STRIP-SEARCHES Warren police reopen one case



It is not known if all the strip-search cases are being reopened.
By PEGGY SINKOVICH
VINDICATOR TRUMBULL STAFF
WARREN -- A few days after U.S. Justice Department officials left town, city police reopened a 2002 strip-search investigation.
Law Director Greg Hicks and Doug Franklin, safety-service director, said Thursday that Police Chief John Mandopoulos ordered Capt. Tim Roberts to reopen the investigation involving Dominic Gambone.
News the investigation was reopened came after The Vindicator requested copies of Gambone's internal affairs complaint and the subsequent investigation.
"Since it is reopened we cannot release it at this time," Hicks said. "We don't know why the chief decided to reopen the case but he did. The officers involved received letters today telling them that it has been reopened."
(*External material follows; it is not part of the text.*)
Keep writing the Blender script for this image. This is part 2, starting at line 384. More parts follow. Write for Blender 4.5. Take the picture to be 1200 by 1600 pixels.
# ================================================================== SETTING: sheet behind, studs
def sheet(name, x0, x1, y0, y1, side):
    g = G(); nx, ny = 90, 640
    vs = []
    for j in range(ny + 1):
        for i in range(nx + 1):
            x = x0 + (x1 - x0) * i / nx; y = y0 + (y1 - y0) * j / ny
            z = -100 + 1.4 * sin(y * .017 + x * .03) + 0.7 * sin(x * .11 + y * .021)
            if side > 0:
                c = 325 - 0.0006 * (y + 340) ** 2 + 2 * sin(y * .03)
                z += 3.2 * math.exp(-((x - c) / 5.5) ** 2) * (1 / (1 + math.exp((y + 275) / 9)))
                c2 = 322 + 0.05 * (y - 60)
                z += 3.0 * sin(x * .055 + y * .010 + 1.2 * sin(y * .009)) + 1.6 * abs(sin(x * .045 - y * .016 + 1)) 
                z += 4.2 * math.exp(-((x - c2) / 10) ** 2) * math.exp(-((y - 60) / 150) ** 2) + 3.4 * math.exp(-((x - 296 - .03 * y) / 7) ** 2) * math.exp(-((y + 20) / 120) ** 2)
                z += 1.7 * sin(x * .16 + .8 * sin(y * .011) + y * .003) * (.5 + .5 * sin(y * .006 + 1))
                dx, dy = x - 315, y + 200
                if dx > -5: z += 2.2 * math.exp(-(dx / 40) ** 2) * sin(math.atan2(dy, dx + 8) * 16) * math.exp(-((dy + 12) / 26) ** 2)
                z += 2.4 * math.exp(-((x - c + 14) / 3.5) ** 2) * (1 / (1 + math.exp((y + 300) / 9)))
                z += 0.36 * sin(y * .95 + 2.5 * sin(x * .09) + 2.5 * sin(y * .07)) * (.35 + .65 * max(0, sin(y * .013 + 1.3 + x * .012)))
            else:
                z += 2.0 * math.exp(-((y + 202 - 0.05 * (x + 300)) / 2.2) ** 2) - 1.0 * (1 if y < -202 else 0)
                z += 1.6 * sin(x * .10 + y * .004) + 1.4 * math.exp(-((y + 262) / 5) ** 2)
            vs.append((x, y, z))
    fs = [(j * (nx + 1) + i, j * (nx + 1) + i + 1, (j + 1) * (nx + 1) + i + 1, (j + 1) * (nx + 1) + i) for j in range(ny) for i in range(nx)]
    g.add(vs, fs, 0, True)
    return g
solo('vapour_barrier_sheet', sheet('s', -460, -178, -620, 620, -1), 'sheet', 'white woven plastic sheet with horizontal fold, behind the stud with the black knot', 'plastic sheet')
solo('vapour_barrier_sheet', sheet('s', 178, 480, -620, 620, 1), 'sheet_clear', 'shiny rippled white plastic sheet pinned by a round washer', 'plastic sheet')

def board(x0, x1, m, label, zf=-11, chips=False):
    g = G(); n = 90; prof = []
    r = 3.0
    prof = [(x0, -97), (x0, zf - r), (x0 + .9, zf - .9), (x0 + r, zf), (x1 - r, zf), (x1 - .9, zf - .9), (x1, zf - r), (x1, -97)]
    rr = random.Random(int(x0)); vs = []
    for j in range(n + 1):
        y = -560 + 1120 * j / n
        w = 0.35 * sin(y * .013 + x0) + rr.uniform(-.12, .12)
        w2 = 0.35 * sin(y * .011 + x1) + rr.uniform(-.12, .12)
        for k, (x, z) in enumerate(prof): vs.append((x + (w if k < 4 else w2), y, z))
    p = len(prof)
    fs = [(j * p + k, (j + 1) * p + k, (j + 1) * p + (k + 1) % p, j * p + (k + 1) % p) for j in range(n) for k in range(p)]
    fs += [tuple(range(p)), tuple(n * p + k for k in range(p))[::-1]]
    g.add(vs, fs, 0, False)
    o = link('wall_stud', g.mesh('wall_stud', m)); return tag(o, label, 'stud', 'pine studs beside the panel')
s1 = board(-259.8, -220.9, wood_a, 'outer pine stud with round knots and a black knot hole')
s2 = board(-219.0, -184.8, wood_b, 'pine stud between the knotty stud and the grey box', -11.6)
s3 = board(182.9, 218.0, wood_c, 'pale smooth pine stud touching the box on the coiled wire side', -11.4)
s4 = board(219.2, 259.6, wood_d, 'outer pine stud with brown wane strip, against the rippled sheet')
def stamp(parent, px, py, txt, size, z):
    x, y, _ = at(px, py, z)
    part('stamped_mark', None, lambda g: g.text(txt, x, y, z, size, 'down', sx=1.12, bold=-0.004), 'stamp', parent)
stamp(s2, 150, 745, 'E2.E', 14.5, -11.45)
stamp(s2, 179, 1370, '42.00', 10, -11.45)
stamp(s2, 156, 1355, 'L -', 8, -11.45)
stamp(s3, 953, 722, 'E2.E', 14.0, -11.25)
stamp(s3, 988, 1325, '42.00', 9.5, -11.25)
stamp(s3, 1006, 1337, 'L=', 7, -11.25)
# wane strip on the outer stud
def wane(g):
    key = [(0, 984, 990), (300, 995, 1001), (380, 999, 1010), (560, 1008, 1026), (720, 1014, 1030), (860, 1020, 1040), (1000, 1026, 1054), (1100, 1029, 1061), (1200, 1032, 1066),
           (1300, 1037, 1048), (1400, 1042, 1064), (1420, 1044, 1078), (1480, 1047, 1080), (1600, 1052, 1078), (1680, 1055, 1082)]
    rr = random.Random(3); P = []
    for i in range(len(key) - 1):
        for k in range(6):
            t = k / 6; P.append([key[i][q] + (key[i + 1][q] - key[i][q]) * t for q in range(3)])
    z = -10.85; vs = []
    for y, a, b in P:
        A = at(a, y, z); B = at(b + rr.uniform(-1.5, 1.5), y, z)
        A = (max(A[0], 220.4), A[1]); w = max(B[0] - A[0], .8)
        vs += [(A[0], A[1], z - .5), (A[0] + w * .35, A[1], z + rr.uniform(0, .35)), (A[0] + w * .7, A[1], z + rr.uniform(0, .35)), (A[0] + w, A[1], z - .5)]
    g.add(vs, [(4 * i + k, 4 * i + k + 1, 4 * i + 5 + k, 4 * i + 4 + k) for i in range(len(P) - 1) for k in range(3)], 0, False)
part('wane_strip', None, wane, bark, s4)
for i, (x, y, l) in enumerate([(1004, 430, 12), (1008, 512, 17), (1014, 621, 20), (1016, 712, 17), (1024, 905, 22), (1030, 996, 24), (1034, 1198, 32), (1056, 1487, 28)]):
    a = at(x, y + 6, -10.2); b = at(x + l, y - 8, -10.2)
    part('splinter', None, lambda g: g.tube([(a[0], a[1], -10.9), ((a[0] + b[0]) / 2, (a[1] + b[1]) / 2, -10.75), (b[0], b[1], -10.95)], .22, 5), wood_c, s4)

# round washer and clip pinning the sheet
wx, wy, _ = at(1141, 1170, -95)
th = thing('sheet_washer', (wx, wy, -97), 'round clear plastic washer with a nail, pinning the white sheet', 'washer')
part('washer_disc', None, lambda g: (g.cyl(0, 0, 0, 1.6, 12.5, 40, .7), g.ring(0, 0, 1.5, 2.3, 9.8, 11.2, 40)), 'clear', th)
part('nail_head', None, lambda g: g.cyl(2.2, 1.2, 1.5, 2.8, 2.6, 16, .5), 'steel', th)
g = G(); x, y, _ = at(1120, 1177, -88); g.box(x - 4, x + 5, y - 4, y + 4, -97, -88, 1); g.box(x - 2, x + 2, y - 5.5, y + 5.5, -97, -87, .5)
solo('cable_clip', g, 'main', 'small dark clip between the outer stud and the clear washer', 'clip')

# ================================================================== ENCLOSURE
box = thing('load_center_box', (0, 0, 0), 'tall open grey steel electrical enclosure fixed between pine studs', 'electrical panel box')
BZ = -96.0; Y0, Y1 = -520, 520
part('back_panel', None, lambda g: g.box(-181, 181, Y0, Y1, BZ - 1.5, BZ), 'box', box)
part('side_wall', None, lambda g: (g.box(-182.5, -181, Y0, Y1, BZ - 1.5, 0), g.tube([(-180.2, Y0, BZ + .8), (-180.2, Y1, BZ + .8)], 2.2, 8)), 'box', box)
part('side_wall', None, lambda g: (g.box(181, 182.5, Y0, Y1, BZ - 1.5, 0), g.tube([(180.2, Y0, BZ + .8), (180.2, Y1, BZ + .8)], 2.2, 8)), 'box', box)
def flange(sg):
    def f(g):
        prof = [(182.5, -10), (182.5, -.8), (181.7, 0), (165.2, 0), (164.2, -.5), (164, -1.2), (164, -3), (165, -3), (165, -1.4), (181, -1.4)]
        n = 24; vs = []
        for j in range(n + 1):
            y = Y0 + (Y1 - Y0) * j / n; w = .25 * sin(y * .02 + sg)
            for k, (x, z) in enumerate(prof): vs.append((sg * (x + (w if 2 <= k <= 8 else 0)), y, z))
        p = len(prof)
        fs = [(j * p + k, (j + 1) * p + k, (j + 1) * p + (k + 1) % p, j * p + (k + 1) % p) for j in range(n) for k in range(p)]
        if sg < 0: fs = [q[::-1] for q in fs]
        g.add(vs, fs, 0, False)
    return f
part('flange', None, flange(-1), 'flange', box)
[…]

The file will be reviewed and the officers may be interviewed again, Franklin said.
Previous investigation
In July 2003, The Vindicator reported that one officer admitted routinely conducting body-cavity searches and strip-searches on male suspects even in minor crimes, according to the internal police investigation on Gambone.
Gambone, 27, who lived on South Project Southeast when he was arrested in February 2002 on charges of driving under suspension and driving slow,filed a complaint with police saying he believed he was illegally strip-searched.
Lt. Joseph Marhulik, who investigated the complaint agreed with Gambone. The police chief changed the policy on strip-searches but exonerated the officers involved.
The officers were never disciplined.
Gambone filed a civil lawsuit and settled for about $75,000, officials said.
None of the police officers involved in the alleged illegal strip-searches in 2002 have been disciplined. It is not known if all the strip-search cases are now being reopened.
Mandopoulos did not return calls to comment.
Fred Harris, former safety-service director, has said he met with U.S. Justice Department officials last week and the majority of questions he was asked dealt with the strip-searches.
In February, Atty. John Gibbons, who was hired by Hicks to determine whether any officer involved in the strip-searches should be criminally charged, announced that he believes laws were broken but that the statute of limitations had expired, making prosecution impossible.